Nos anos 90 a música chegava à
minha aldeia pela rádio ou por cassetes gravadas de cassetes gravadas que uns
primos traziam de Madrid. Depois, se gostávamos mesmo muito, encomendávamos o
LP na Discoteca Ferrão em Viseu, que havia de demorar quase um mês a chegar. Concertos
de bandas estrangeiras eram miragens maravilhosas gravadas em VHS. Com sorte,
os pais deixavam-nos ir ver os Xutos ao Day After ou os GNR à Feira de São
Mateus.
Até vir estudar para Lisboa,
sobram dedos numa mão se me puser a contar as vezes que cá vim. Era longe, não
tinha cá família, o Porto ali tão à mão para ir à Zara e aos Porfírios. Não
havia motivos para vir cá. Por isso, quando soube que a minha banda favorita
vinha a Alvalade tocar, foi a medo e com descrença que perguntei aos meus pais:
“Podiam levar-me a Lisboa ao concerto em Julho?”.

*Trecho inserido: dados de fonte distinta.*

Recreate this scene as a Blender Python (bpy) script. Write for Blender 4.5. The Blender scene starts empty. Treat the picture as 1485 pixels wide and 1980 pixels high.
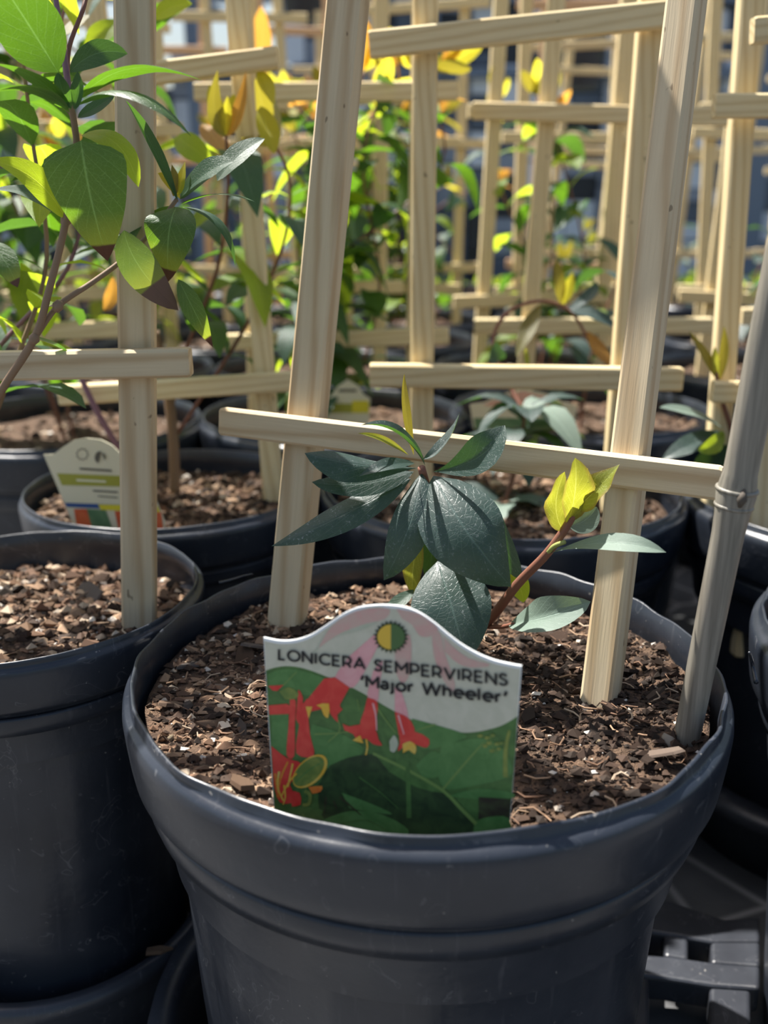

E não é que eles disseram que
sim? Foi um dos momentos de melhor memória da minha adolescência. Começaram
nesse dia uma série de preparativos complicados. Comprar o bilhete? “Telefonas
ao Miguel que já lá está a estudar e ele que compre. E que compre também para
ele, para não ires sozinha. Nós pagamos.” Tenho a certeza que foi nesse momento,
depois da longa adolescência em que questionamos os nossos sentimentos pelos
pais, que voltei a gostar deles.
Chegou o dia 11 de Julho de 1993
e muitas horas antes do concerto, já estava com o Miguel a caminho do Estádio
de Alvalade. Eu estava nervosa. Com borboletas a voarem na minha barriga. Lisboa
era uma cidade estranha. Muita gente. Muita gente com roupas esquisitas que
passavam por mim sem me ver. Gente que não dava as boas tardes e que comia em
andamento. Que andava pela rua com walkmans nos ouvidos e que lia nos
transportes públicos.
Horas de espera com a cabeça ao
sol em Alvalade. Bebemos umas cervejas e comemos o farnel que eu levava na
mochila. Naquela altura só não podíamos entrar com fruta. Comprei uma T-shirt
que vesti logo. Aguentámos heroicamente uma primeira parte da qual não tenho
imagens guardadas em mim. E, por volta das dez da noite, houve missa solene no
estádio. Pelo menos para mim. O concerto foi como uma cerimónia religiosa onde
descobri que afinal havia muitos mais fiéis a comungar e a rezar o mesmo credo.
Ainda soam em mim ecos das músicas que ouvi naquela noite.
Claro está que passei o resto do
Verão a chatear toda a gente com a conversa do concerto. Claro está que levava
a T-shirt com vaidade para todo o lado. Desconfio que houve uma altura em que a
minha mãe até a escondeu. Para não passar vergonhas em eventos mais sérios.
Passaram 24 anos. Ontem fui
vê-los outra vez ao Alive. Músicas novas. Músicas antigas. O brilho não foi o
mesmo. Nunca mais foi. Só temos direito a um primeiro concerto na vida. Já não
levei a T-shirt nem fiquei nervosa. Já os vi tantas vezes que perdi a conta.
Como poderia eu ter sonhado aos 17 anos que um dia iria com tanta calma ao
concerto.
No entanto, há ainda uma menina
dentro de mim que sabe as letras todas de cor. Que sabe as pausas e adivinha ao
primeiro acorde a música que se segue. Que não quer que ninguém fale com ela
durante o concerto. Que quer beber as canções em tragos lentos e bem
saboreados. E que fica grata aos pais por, mais uma vez, lhe terem oferecido o
bilhete para ir ver os Depeche Mode.